→ What to work on:
Return all of the data exactly, with nothing left out but the pictures.

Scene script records
>> START

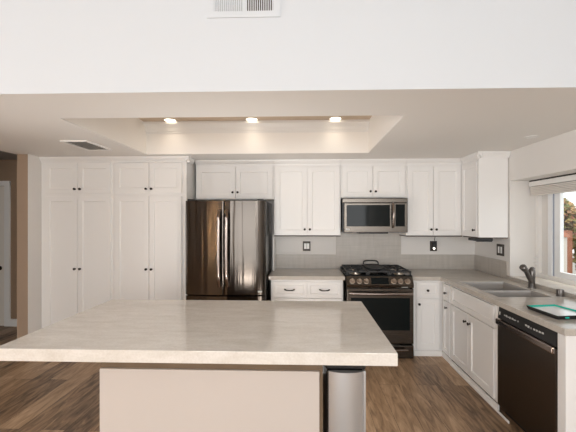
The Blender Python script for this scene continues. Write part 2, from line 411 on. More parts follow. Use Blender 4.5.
# ------------------------------------------------------------------ cabinets
DOOR = lambda s=2.3: [(0, 0), (0, 0.68), (0.07, 0.75), (s, 0.75), (s + 0.22, 0.36)]
knob_src = {}
def knob_mesh(axis):
    """round knob standing out of a front; axis 'Y' faces the camera, 'X' faces left"""
    if axis not in knob_src:
        e = Vector((0, -1.1, 0)) if axis == 'Y' else Vector((-1.1, 0, 0))
        b = MB(); b.lathe((0, 0, 0), e, [(0, 0.42), (0.08, 0.42), (0.12, 0.22), (0.45, 0.2), (0.55, 0.42), (0.72, 0.58), (0.9, 0.52), (1.0, 0.25)], 14)
        bmesh.ops.recalc_face_normals(b.bm, faces=b.bm.faces)
        for v in b.bm.verts: v.co *= I
        for f in b.bm.faces: f.smooth = True
        me = bpy.data.meshes.new('knob'); b.bm.to_mesh(me); b.bm.free(); me.materials.append(M['knob'])
        knob_src[axis] = me
    return knob_src[axis]
def knob(parent, axis, loc):
    o = bpy.data.objects.new('knob', knob_mesh(axis)); COL.objects.link(o); o.parent = parent
    root = parent
    while root.parent is not None: root = root.parent
    o.location = (Vector(loc) - Vector(root['o'])) * I
    return o
def door(t, axis, plane, u0, u1, w0, w1, kn=None, name='door', stile=2.3):
    f = (fY if axis == 'Y' else fX)(plane)
    o = MB().shaker(f, u0, u1, w0, w1, DOOR(stile)).build(name, M['cab'], t)
    if kn: knob(o, axis, f(kn[0], kn[1], 0.75))
    return o
CROWN = [(0.0, 88.3), (0.35, 88.3), (0.45, 88.9), (0.8, 89.2), (1.5, 90.2), (1.6, 90.95), (0.0, 90.95)]
def crown(t, axis, plane, u0, u1):
    f = (fY if axis == 'Y' else fX)(plane)
    return MB().prism([(d, z) for d, z in CROWN], lambda a, b, w: f(w, b, a), u0, u1).build('crown', M['cab'], t)

# tall pantry units
YP = 154.2
def pantry(x0, x1, xm, label, wall_side):
    t = thing('pantry_cabinet', label, 'cabinet', ((x0 + x1) / 2, YP, 0), 'tall white pantry cabinets')
    MB().box(x0, x1, YP, WB - 0.05, 3.2, 90.9).build('body', M['cab'], t)
    MB().box(x0, x1, YP + 2.5, WB - 0.1, 0, 3.2).build('toe_kick', M['cab'], t)
    a = x0 + (2.2 if wall_side else 1.0); b = x1 - (1.0 if wall_side else 2.0)
    g = 0.1
    for (u0, u1, ku) in ((a, xm - g, xm - 1.2), (xm + g, b, xm + 1.3)):
        door(t, 'Y', YP, u0, u1, 74.0, 87.9, (ku, 75.9))
        door(t, 'Y', YP, u0, u1, 3.8, 72.6, (ku, 38.6))
    crown(t, 'Y', YP, x0, x1 + (0 if wall_side else 1.6))
    if not wall_side:
        # return of the crown along the exposed right side
        MB().prism(CROWN, lambda a, b, w: Vector((x1 + a, w, b)), YP - 1.6, 161.8).build('crown', M['cab'], t)
    return t
pantry(-123.9, -89.4, -106.0, 'tall white shaker pantry cabinet beside the tan wall end', True)
pantry(-89.35, -54.8, -72.2, 'tall white shaker pantry cabinet beside the refrigerator', False)

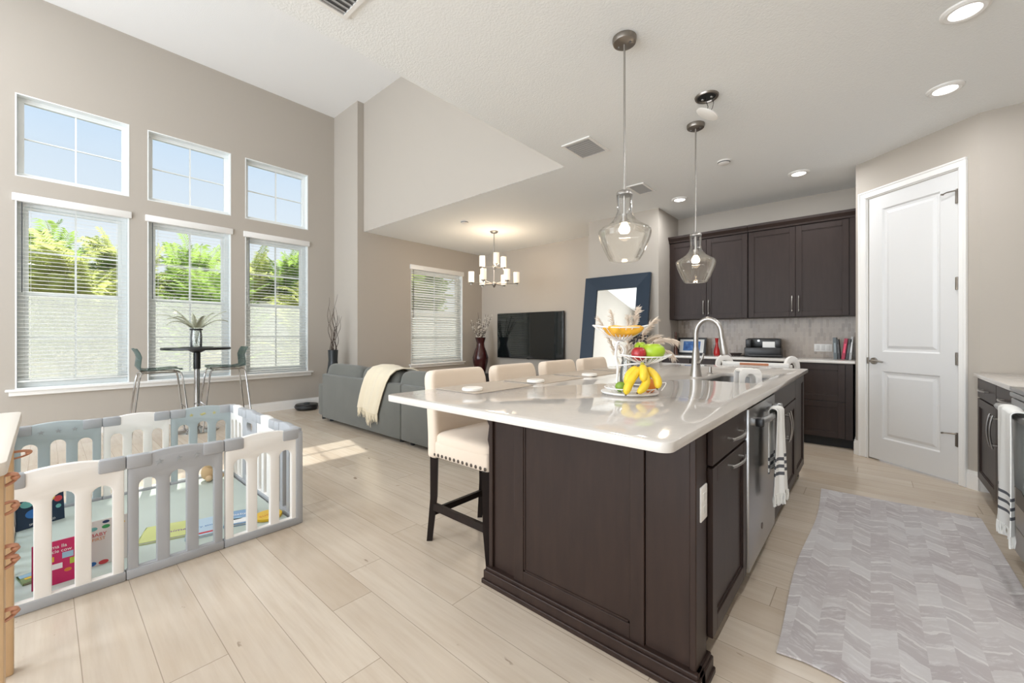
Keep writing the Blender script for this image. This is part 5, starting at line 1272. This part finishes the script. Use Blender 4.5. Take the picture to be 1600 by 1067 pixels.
def palm(label, loc, h, n, spread, mat, seed, grp='palm shrubs outside the windows'):
    random.seed(seed); t = thing('palm_shrub', label, 'shrub', loc, random.uniform(0, 6), grp); g = B(); st = B()
    for k in range(n):
        a = random.uniform(0, 2 * PI); el = random.uniform(.25, 1.0); L = h * random.uniform(.30, .52)
        pts = curve((random.uniform(-.25, .25), random.uniform(-.25, .25), random.uniform(0, h * .62)), (math.cos(a) * spread * el, math.sin(a) * spread * el, 1.0), L, random.uniform(.12, .32), 12)
        tube(st, pts, [.012 * (1 - .8 * i / 12) for i in range(13)], 4)
        for i in range(3, 13):
            d = (pts[i] - pts[i - 1]).normalized(); sd_ = d.cross(Vector((0, 0, 1))); sd_ = sd_.normalized() if sd_.length > .01 else Vector((1, 0, 0))
            for m_ in range(3):
                p = pts[i - 1].lerp(pts[i], m_ / 3)
                for s in (-1, 1):
                    ll = random.uniform(.26, .42) * (1 - .45 * i / 12); q_ = p + (sd_ * s * .85 + d * .6 + Vector((0, 0, -.22))).normalized() * ll; w_ = d * .016; md = p.lerp(q_, .5) + Vector((0, 0, .03))
                    g.faces.new([g.verts.new(x) for x in (p - w_ * .4, p + w_ * .4, md + w_, q_, md - w_)])
    obj('stems', st, M_LEAF[2], t, 0); f = obj('fronds', g, mat, t, 0)
    return t
pa = palm('tall green palm shrub seen through the left part of the leftmost window', (-9.8, -1.55, -.15), 2.9, 150, .55, M_LEAF[0], 1)
pb = palm('yellow-green palm shrub seen through the right part of the leftmost window', (-9.8, .35, -.15), 2.85, 150, .55, M_LEAF[1], 2)
dup(pa, (-9.9, 2.25, -.15), 2.1, 'green palm shrub behind the bistro table window', scale=(.95, .95, .92))
dup(pb, (-9.8, 4.15, -.15), 1.0, 'yellow-green palm shrub behind the third tall window', scale=(1, 1, .98))
LB = ['at the far left of the leftmost window', 'at the left part of the leftmost window', 'in the middle of the leftmost window', 'at the right part of the leftmost window', 'between the left and middle windows', 'at the left part of the middle window', 'at the right part of the middle window', 'between the middle and third windows', 'at the left part of the third window', 'at the right part of the third window', 'beyond the third window']
for i, lb in enumerate(LB):
    k_ = 1.06 + .026 * i
    dup((pa, pb)[i % 2], (-13.1 + .15 * (i % 2), -2.4 + 1.22 * i, -.15), i * 1.7, 'palm clump over the garden wall ' + lb, scale=(1.05, 1.05, k_ * 1.12))
pc = palm('low dry grass clump against the garden wall at the left window', (-8.6, .1, -.15), 1.1, 34, .5, M_LEAF[2], 5, 'low dry clumps outside the windows')
dup(pc, (-8.6, 2.0, -.15), 2.0, 'low dry grass clump outside the bistro table window'); dup(pc, (-8.6, 4.2, -.15), 4.0, 'low dry grass clump outside the third tall window')
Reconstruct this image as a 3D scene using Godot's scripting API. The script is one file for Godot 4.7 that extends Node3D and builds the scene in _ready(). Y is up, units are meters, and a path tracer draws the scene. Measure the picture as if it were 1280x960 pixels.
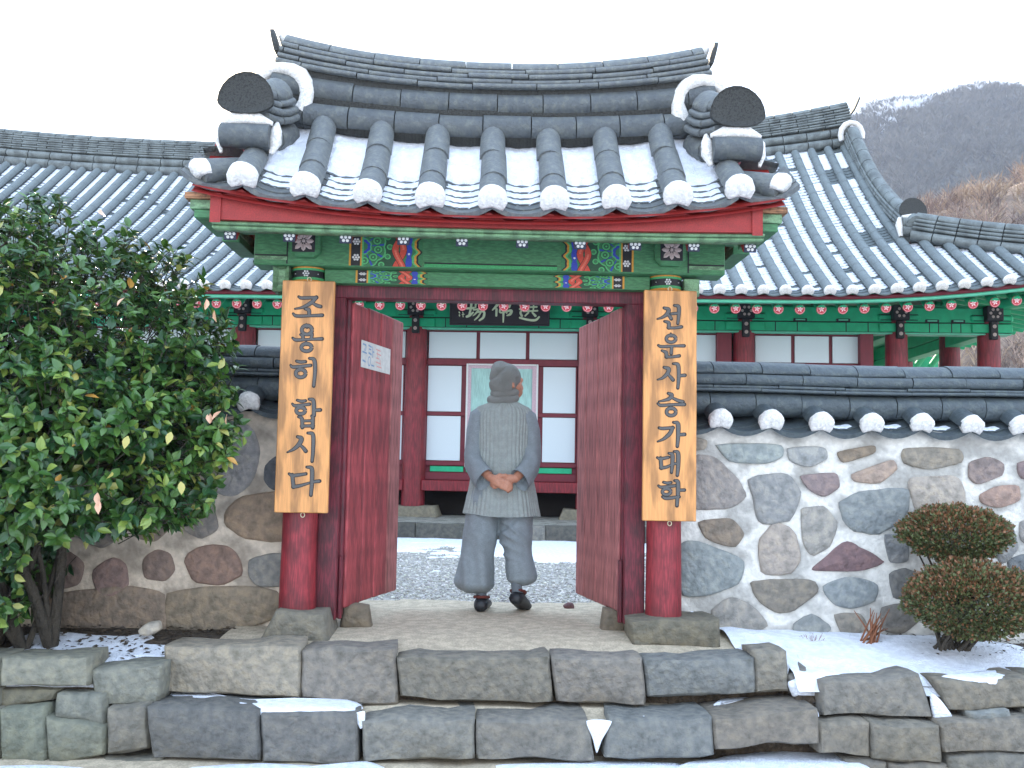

>> END

→ Answer for this exercise:
The Blender Python script for this scene continues. Write part 2, from line 411 on. More parts follow. Use Blender 4.5.
# ------------------------------------------------------------------ cabinets
DOOR = lambda s=2.3: [(0, 0), (0, 0.68), (0.07, 0.75), (s, 0.75), (s + 0.22, 0.36)]
knob_src = {}
def knob_mesh(axis):
    """round knob standing out of a front; axis 'Y' faces the camera, 'X' faces left"""
    if axis not in knob_src:
        e = Vector((0, -1.1, 0)) if axis == 'Y' else Vector((-1.1, 0, 0))
        b = MB(); b.lathe((0, 0, 0), e, [(0, 0.42), (0.08, 0.42), (0.12, 0.22), (0.45, 0.2), (0.55, 0.42), (0.72, 0.58), (0.9, 0.52), (1.0, 0.25)], 14)
        bmesh.ops.recalc_face_normals(b.bm, faces=b.bm.faces)
        for v in b.bm.verts: v.co *= I
        for f in b.bm.faces: f.smooth = True
        me = bpy.data.meshes.new('knob'); b.bm.to_mesh(me); b.bm.free(); me.materials.append(M['knob'])
        knob_src[axis] = me
    return knob_src[axis]
def knob(parent, axis, loc):
    o = bpy.data.objects.new('knob', knob_mesh(axis)); COL.objects.link(o); o.parent = parent
    root = parent
    while root.parent is not None: root = root.parent
    o.location = (Vector(loc) - Vector(root['o'])) * I
    return o
def door(t, axis, plane, u0, u1, w0, w1, kn=None, name='door', stile=2.3):
    f = (fY if axis == 'Y' else fX)(plane)
    o = MB().shaker(f, u0, u1, w0, w1, DOOR(stile)).build(name, M['cab'], t)
    if kn: knob(o, axis, f(kn[0], kn[1], 0.75))
    return o
CROWN = [(0.0, 88.3), (0.35, 88.3), (0.45, 88.9), (0.8, 89.2), (1.5, 90.2), (1.6, 90.95), (0.0, 90.95)]
def crown(t, axis, plane, u0, u1):
    f = (fY if axis == 'Y' else fX)(plane)
    return MB().prism([(d, z) for d, z in CROWN], lambda a, b, w: f(w, b, a), u0, u1).build('crown', M['cab'], t)

# tall pantry units
YP = 154.2
def pantry(x0, x1, xm, label, wall_side):
    t = thing('pantry_cabinet', label, 'cabinet', ((x0 + x1) / 2, YP, 0), 'tall white pantry cabinets')
    MB().box(x0, x1, YP, WB - 0.05, 3.2, 90.9).build('body', M['cab'], t)
    MB().box(x0, x1, YP + 2.5, WB - 0.1, 0, 3.2).build('toe_kick', M['cab'], t)
    a = x0 + (2.2 if wall_side else 1.0); b = x1 - (1.0 if wall_side else 2.0)
    g = 0.1
    for (u0, u1, ku) in ((a, xm - g, xm - 1.2), (xm + g, b, xm + 1.3)):
        door(t, 'Y', YP, u0, u1, 74.0, 87.9, (ku, 75.9))
        door(t, 'Y', YP, u0, u1, 3.8, 72.6, (ku, 38.6))
    crown(t, 'Y', YP, x0, x1 + (0 if wall_side else 1.6))
    if not wall_side:
        # return of the crown along the exposed right side
        MB().prism(CROWN, lambda a, b, w: Vector((x1 + a, w, b)), YP - 1.6, 161.8).build('crown', M['cab'], t)
    return t
pantry(-123.9, -89.4, -106.0, 'tall white shaker pantry cabinet beside the tan wall end', True)
pantry(-89.35, -54.8, -72.2, 'tall white shaker pantry cabinet beside the refrigerator', False)

Keep writing the Blender script for this image. This is part 5, starting at line 1272. This part finishes the script. Use Blender 4.5. Take the picture to be 1600 by 1067 pixels.
def palm(label, loc, h, n, spread, mat, seed, grp='palm shrubs outside the windows'):
    random.seed(seed); t = thing('palm_shrub', label, 'shrub', loc, random.uniform(0, 6), grp); g = B(); st = B()
    for k in range(n):
        a = random.uniform(0, 2 * PI); el = random.uniform(.25, 1.0); L = h * random.uniform(.30, .52)
        pts = curve((random.uniform(-.25, .25), random.uniform(-.25, .25), random.uniform(0, h * .62)), (math.cos(a) * spread * el, math.sin(a) * spread * el, 1.0), L, random.uniform(.12, .32), 12)
        tube(st, pts, [.012 * (1 - .8 * i / 12) for i in range(13)], 4)
        for i in range(3, 13):
            d = (pts[i] - pts[i - 1]).normalized(); sd_ = d.cross(Vector((0, 0, 1))); sd_ = sd_.normalized() if sd_.length > .01 else Vector((1, 0, 0))
            for m_ in range(3):
                p = pts[i - 1].lerp(pts[i], m_ / 3)
                for s in (-1, 1):
                    ll = random.uniform(.26, .42) * (1 - .45 * i / 12); q_ = p + (sd_ * s * .85 + d * .6 + Vector((0, 0, -.22))).normalized() * ll; w_ = d * .016; md = p.lerp(q_, .5) + Vector((0, 0, .03))
                    g.faces.new([g.verts.new(x) for x in (p - w_ * .4, p + w_ * .4, md + w_, q_, md - w_)])
    obj('stems', st, M_LEAF[2], t, 0); f = obj('fronds', g, mat, t, 0)
    return t
pa = palm('tall green palm shrub seen through the left part of the leftmost window', (-9.8, -1.55, -.15), 2.9, 150, .55, M_LEAF[0], 1)
pb = palm('yellow-green palm shrub seen through the right part of the leftmost window', (-9.8, .35, -.15), 2.85, 150, .55, M_LEAF[1], 2)
dup(pa, (-9.9, 2.25, -.15), 2.1, 'green palm shrub behind the bistro table window', scale=(.95, .95, .92))
dup(pb, (-9.8, 4.15, -.15), 1.0, 'yellow-green palm shrub behind the third tall window', scale=(1, 1, .98))
LB = ['at the far left of the leftmost window', 'at the left part of the leftmost window', 'in the middle of the leftmost window', 'at the right part of the leftmost window', 'between the left and middle windows', 'at the left part of the middle window', 'at the right part of the middle window', 'between the middle and third windows', 'at the left part of the third window', 'at the right part of the third window', 'beyond the third window']
for i, lb in enumerate(LB):
    k_ = 1.06 + .026 * i
    dup((pa, pb)[i % 2], (-13.1 + .15 * (i % 2), -2.4 + 1.22 * i, -.15), i * 1.7, 'palm clump over the garden wall ' + lb, scale=(1.05, 1.05, k_ * 1.12))
pc = palm('low dry grass clump against the garden wall at the left window', (-8.6, .1, -.15), 1.1, 34, .5, M_LEAF[2], 5, 'low dry clumps outside the windows')
dup(pc, (-8.6, 2.0, -.15), 2.0, 'low dry grass clump outside the bistro table window'); dup(pc, (-8.6, 4.2, -.15), 4.0, 'low dry grass clump outside the third tall window')
Reconstruct this image as a 3D scene using Godot's scripting API. The script is one file for Godot 4.7 that extends Node3D and builds the scene in _ready(). Y is up, units are meters, and a path tracer draws the scene. Measure the picture as if it were 1280x960 pixels.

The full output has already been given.